The constitutional separation of powers has its good points, but in any democracy the elected government must be able to effect its policy programme. In the US, the executive is quite powerful on paper. The judiciary is the least powerful, at least in design, as it has no armed forces with which to enforce its decisions. Yet we see that the legislature (in particular, the failure of Republicans in Congress to back Trump) and the judiciary (and its assumption of power over immigration policy) grab power from Trump, in what is shaping up to be a rather weak administration.

James Comey at the FBI clearly planned to prevent the normalization of links with Russia: this has been put on the back-burner while an interminable investigation that has yet to uncover any proof of “collusion” between the Trump campaign and Russian hackers proceeds to undermine the president. Trump can’t close down the investigation without being accused of “obstruction of justice”.

It must be understood that impeachment is a political process. A president can be impeached for picking his nose if two-thirds of the Senate agree, so “obstruction of justice” isn’t a crime that would automatically lead to Trump’s dismissal. All that matters is whether the Congressmen deem it to be sufficiently serious to launch an impeachment process. If the Democrats take the House of Representatives in the mid-terms, they can launch an impeachment process (but not win it, without larger support in the Senate).

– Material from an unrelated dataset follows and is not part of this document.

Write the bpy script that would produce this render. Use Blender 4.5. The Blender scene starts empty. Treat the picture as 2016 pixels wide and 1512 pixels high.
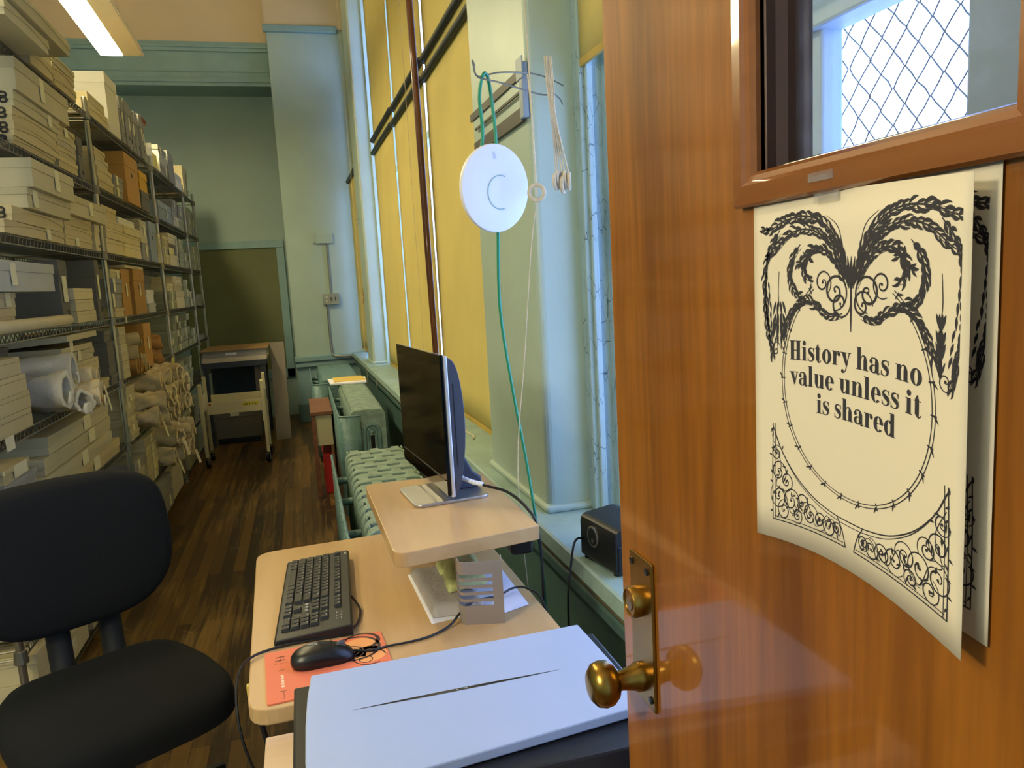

They’re running rings round him. The Russia inquiry is treason: it is a plot by the civil service to prevent an elected government from executing the platform it openly campaigned on. I would, even now, close down the FBI inquiry, and explain in a televised address that this is “obstruction of treason”. I would then recognize Russian possession of the Crimea, lift sanctions on Russia, move the embassy to Jerusalem, and do a few other things that the liberals have sought to prevent.

The FBI is part of the executive, and as Comey stated to Congress, the president can instruct the FBI to stop any investigation he likes, although Comey said this would contravene “norms” (i.e. contravene conventions and values—but not the law). Why is Trump allowing them to investigate him? And to do so when the whole point is to prevent the implementation of policy American voters voted for?

It is a sad thing to see what is happening. But even now, if he reverses some of his U-turns, the average Americans who voted for him will support him and make it hard for Republican traitors to let him down. Otherwise, he is on a one-way track to impeachment. How can any of us expect to achieve anything through democratic means if America won’t allow an electoral result to have real consequences for national policy?